═════ Dataset excerpts ═════
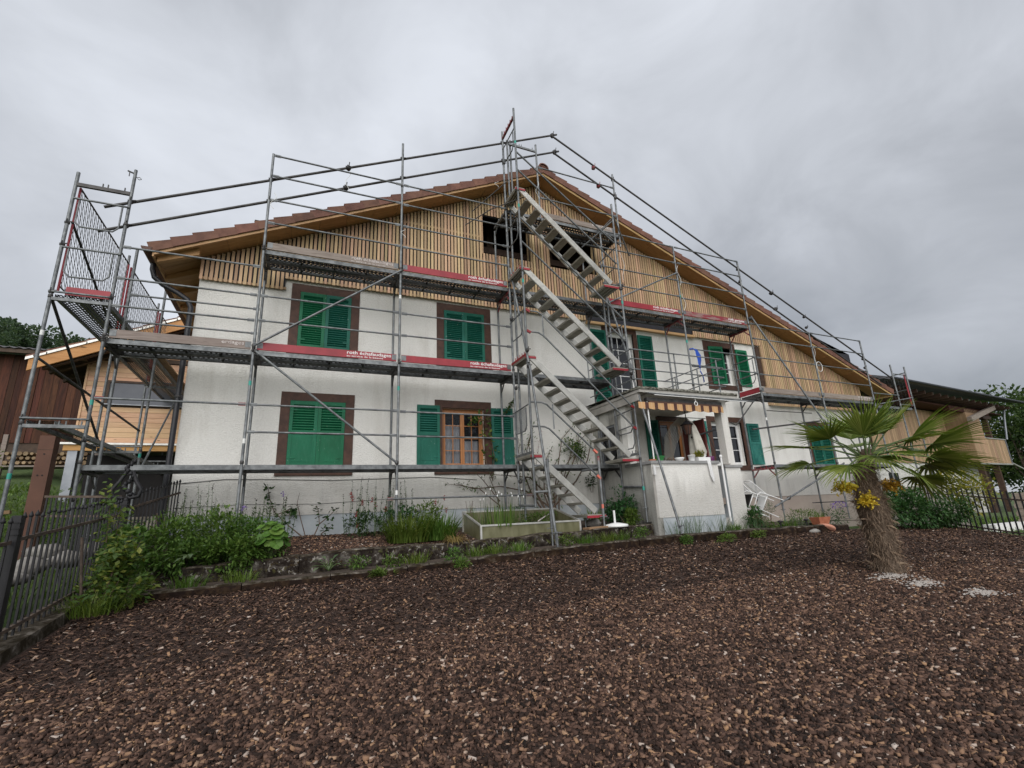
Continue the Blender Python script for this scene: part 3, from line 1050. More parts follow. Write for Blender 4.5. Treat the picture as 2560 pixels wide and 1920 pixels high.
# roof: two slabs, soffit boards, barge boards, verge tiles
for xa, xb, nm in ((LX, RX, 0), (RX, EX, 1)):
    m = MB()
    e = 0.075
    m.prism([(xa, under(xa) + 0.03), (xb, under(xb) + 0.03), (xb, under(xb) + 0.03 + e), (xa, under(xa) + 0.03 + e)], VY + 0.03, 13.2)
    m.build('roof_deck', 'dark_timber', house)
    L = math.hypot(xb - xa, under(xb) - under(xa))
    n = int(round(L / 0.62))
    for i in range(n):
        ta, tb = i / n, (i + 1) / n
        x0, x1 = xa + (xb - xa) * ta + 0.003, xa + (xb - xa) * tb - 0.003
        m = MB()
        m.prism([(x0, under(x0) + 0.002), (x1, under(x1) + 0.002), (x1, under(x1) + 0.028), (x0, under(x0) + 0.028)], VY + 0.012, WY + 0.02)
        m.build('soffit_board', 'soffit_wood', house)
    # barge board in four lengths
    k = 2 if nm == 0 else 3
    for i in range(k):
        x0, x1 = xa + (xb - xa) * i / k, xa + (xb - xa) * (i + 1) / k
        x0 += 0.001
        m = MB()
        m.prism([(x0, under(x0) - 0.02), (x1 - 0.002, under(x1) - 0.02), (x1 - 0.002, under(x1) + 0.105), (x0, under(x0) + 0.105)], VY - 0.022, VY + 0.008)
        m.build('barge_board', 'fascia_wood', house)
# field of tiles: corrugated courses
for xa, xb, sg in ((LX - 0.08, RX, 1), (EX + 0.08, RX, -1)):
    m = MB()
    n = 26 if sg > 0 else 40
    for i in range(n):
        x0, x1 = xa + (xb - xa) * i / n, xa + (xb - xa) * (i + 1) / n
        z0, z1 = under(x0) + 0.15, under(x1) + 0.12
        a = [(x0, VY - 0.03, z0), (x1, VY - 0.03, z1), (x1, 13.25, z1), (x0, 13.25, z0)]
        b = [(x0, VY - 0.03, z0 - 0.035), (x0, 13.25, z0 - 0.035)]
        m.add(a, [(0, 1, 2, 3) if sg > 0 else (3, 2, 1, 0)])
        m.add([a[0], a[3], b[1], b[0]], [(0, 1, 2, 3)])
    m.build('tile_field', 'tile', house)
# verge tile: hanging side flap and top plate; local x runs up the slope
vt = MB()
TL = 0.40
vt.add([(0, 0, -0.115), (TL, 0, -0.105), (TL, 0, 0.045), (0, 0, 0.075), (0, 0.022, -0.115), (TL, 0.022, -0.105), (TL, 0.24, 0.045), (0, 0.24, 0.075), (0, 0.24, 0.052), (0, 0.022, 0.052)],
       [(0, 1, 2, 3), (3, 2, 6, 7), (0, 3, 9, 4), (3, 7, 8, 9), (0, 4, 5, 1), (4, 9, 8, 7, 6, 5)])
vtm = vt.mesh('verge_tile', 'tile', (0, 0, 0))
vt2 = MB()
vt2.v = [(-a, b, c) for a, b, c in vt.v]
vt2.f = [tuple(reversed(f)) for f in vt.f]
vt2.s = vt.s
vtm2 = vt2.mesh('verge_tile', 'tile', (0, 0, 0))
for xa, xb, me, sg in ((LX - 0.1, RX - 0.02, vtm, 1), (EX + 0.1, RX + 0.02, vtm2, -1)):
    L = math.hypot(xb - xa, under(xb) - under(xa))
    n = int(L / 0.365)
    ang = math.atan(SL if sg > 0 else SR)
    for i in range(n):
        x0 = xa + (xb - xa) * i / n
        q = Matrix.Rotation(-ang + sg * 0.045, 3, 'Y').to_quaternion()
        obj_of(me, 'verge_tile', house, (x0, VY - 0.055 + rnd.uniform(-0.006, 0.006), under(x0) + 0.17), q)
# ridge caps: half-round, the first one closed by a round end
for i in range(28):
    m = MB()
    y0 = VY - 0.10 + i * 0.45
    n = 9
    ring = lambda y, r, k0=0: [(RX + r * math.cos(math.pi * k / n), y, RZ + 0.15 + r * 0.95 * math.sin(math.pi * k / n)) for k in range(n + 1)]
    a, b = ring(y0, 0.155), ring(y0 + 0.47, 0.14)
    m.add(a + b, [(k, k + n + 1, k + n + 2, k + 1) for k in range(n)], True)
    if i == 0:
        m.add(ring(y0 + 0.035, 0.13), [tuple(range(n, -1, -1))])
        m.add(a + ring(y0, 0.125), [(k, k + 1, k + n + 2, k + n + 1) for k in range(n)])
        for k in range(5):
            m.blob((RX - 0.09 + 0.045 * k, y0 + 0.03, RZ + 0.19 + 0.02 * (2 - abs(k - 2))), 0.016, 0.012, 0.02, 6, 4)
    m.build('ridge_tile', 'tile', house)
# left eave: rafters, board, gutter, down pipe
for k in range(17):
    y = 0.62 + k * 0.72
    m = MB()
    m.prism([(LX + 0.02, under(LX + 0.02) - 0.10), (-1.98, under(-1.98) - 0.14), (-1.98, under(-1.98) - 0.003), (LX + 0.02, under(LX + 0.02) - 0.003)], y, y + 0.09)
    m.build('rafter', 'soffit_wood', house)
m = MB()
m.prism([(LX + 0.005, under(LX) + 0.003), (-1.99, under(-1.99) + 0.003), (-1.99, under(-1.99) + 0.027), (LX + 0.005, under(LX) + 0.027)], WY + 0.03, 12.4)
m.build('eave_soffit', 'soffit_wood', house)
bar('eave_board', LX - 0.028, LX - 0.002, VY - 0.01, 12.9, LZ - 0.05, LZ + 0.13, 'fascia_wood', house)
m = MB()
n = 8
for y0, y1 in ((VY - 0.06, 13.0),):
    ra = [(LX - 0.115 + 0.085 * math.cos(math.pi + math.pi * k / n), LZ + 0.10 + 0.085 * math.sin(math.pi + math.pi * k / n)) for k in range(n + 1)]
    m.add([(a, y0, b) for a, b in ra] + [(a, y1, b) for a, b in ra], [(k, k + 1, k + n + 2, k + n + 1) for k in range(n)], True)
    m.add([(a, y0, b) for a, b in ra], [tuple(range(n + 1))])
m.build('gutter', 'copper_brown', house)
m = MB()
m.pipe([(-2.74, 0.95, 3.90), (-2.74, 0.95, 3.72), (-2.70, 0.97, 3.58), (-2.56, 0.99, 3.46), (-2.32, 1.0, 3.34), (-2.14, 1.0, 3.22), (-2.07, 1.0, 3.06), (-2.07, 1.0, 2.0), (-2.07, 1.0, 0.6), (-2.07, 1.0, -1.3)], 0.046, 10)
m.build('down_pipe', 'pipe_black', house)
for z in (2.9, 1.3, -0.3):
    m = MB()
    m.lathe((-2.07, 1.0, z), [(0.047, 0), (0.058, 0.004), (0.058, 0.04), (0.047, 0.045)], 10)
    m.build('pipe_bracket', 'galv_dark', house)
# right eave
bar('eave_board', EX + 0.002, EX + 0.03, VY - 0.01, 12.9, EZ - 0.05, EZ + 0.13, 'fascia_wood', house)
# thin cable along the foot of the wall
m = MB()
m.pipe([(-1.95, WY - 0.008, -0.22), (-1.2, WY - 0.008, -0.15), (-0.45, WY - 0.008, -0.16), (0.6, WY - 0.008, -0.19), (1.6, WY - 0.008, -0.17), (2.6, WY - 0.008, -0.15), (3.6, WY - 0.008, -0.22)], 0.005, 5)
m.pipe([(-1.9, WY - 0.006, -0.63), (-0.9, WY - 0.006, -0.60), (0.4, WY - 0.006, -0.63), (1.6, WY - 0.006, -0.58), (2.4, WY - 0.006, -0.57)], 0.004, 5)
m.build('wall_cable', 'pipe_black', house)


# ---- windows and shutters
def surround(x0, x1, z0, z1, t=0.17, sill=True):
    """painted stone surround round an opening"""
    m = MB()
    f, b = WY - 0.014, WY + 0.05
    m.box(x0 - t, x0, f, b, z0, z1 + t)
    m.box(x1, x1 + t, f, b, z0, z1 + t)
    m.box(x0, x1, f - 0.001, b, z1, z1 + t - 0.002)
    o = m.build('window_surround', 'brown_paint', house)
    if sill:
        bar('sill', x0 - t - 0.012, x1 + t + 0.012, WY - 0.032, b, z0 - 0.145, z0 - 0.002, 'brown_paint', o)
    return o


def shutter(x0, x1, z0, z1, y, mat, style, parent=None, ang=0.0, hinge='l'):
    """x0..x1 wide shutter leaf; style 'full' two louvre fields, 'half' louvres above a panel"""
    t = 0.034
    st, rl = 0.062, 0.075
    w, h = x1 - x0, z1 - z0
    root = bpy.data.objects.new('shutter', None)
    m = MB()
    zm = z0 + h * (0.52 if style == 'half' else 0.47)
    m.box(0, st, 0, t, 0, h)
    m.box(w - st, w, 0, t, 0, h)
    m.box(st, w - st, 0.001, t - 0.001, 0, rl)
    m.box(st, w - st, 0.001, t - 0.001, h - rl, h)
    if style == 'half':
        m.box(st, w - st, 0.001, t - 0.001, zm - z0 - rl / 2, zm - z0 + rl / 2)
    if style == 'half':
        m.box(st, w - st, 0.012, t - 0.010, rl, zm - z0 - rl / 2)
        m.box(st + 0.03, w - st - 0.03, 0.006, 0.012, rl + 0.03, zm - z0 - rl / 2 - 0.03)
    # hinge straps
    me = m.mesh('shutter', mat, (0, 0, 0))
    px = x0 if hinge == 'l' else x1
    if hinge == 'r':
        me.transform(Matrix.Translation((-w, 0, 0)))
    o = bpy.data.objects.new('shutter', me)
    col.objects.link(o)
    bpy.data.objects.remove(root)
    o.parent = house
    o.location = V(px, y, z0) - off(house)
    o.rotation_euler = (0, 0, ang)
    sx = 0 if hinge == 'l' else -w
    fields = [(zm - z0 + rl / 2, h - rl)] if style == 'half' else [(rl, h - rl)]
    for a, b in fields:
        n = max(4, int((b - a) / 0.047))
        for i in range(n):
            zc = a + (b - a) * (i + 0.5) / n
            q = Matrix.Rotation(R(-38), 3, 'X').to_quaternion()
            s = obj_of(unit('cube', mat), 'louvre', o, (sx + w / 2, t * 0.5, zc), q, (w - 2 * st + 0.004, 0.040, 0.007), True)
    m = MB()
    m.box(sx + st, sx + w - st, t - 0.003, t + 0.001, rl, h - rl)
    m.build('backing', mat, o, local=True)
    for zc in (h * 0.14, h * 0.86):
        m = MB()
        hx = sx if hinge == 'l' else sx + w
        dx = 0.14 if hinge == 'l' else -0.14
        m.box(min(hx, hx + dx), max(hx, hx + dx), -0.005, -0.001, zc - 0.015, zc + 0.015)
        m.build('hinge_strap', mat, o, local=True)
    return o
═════
═════ Dataset excerpts ═════
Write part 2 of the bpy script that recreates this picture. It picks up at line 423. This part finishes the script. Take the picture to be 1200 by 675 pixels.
═════
═════ Dataset excerpts ═════
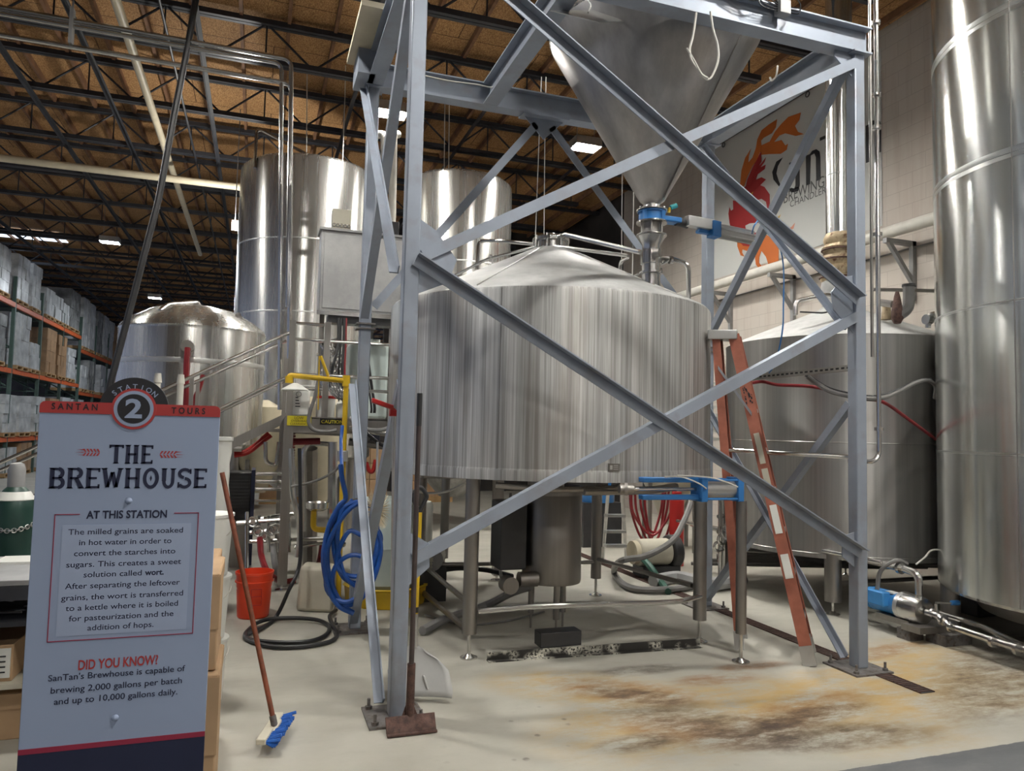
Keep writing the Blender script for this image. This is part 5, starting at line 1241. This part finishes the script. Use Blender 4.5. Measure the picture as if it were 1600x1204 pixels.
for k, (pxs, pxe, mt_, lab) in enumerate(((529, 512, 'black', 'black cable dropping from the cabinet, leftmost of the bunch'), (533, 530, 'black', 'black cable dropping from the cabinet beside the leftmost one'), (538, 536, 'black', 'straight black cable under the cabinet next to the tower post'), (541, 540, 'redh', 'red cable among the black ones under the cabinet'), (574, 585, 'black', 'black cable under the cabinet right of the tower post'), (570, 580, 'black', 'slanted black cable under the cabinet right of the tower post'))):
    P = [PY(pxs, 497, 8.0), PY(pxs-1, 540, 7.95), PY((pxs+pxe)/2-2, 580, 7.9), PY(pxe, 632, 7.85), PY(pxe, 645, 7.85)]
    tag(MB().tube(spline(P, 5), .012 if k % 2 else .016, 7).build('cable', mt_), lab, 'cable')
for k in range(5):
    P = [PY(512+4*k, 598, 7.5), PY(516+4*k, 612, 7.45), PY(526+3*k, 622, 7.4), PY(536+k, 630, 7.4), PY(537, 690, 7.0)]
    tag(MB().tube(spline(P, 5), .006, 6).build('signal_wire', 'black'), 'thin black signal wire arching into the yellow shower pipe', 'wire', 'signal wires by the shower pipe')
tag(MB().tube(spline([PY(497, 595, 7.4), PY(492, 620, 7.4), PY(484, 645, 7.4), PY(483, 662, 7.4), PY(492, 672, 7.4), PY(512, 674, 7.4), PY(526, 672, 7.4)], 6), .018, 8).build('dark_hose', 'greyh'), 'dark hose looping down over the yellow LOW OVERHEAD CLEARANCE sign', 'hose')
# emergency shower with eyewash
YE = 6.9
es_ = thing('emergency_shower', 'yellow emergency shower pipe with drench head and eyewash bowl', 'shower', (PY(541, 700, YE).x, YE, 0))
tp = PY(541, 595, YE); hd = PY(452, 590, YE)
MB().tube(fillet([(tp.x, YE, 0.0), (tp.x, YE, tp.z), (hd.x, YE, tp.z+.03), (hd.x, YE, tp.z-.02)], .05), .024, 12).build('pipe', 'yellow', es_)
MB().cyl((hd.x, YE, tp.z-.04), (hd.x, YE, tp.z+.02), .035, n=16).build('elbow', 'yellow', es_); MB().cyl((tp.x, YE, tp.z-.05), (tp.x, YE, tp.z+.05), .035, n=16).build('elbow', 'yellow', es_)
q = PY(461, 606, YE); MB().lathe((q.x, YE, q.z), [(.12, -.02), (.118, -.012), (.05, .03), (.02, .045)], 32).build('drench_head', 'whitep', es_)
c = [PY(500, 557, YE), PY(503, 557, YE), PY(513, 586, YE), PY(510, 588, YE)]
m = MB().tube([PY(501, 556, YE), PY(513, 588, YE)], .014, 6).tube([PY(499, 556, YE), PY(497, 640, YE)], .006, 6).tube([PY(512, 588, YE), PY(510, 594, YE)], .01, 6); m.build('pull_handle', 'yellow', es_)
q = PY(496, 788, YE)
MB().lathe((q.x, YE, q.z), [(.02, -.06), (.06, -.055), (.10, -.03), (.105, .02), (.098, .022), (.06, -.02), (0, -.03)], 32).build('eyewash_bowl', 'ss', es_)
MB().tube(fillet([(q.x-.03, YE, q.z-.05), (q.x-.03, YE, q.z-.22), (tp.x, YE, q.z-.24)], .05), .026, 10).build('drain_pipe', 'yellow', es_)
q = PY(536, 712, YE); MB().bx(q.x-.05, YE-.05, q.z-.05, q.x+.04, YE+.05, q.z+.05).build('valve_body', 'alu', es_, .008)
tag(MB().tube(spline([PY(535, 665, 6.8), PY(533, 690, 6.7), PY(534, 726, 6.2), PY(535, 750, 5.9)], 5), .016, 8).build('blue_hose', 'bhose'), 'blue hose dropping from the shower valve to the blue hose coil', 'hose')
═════
*Objective*:
Find and copy every line in the entries above where the string "Blender" occurs.

*Answer*:
Continue the Blender Python script for this scene: part 3, from line 1050. More parts follow. Write for Blender 4.5. Treat the picture as 2560 pixels wide and 1920 pixels high.
Keep writing the Blender script for this image. This is part 5, starting at line 1241. This part finishes the script. Use Blender 4.5. Measure the picture as if it were 1600x1204 pixels.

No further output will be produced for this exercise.